(urth) Puppies

Norwood, Frederick Hudson NORWOODR at mail.etsu.edu
Wed Apr 29 08:50:02 PDT 2015


You live in a place where conservatism is unfashionable.  I am a liberal who lives in a place where liberalism is unfashionable (Tennessee).  But when it comes to, for example, Wolfe and Pournelle, I think those words are misleading.  Wolfe is a religious conservative, and has a very dim view of government in general.  If Pournelle is religious, he hasn't mentioned it, and he has often worked for the government.  If this discussion is going to make any sense at all, we need to distinguish between social conservatives (anti-gay, anti-abortion, War on Christmas conservatives) and libertarians such as Pournelle, who have allied with the Republican Party in the US but must find themselves in bed with some really strange bedfellows.

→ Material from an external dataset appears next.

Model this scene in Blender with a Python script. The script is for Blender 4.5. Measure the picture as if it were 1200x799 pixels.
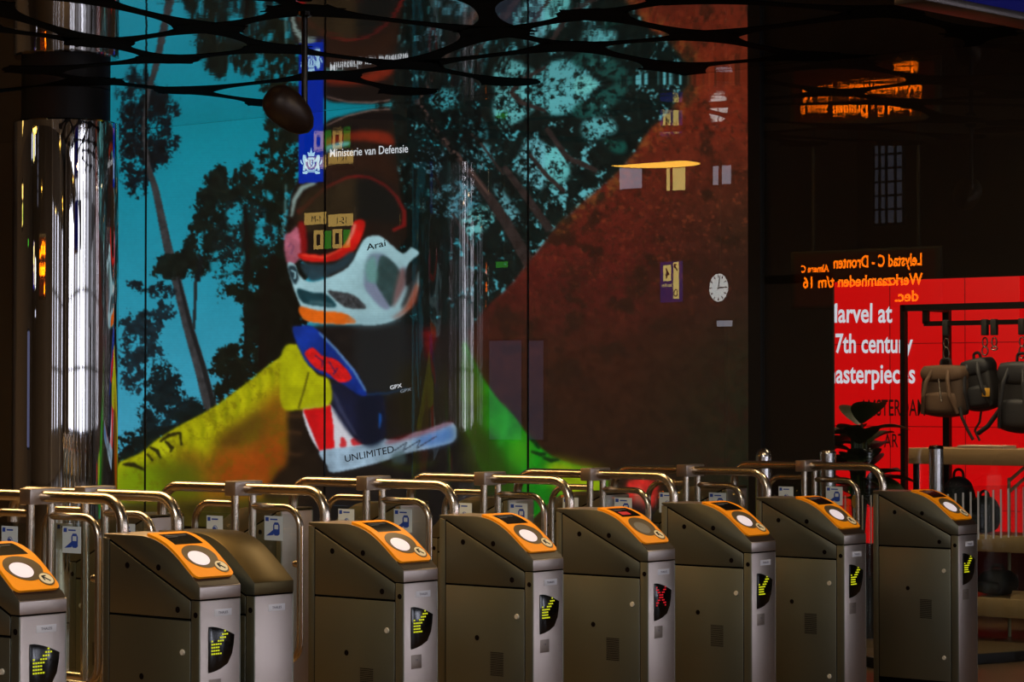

More important is the question to what extent politics influences their fiction.  Pournelle's fiction is, of course, all about politics, but I enjoy it anyway.  I enjoy Wolfe less when he puts too much politics into his fiction, as I think he did in The Land Across.  I've read all of Vinge, enjoyed it all, and didn't even know he was right-wing.  I still don’t know what tail of the Right he is on.

But I don't like the idea of people voting for the Hugo based on politics (or gender or race) instead of on how good the story is.  And I have noticed people complaining that they didn't win because of their politics (Spider Robinson is a good example) when really the problem was that the particular story wasn't good enough.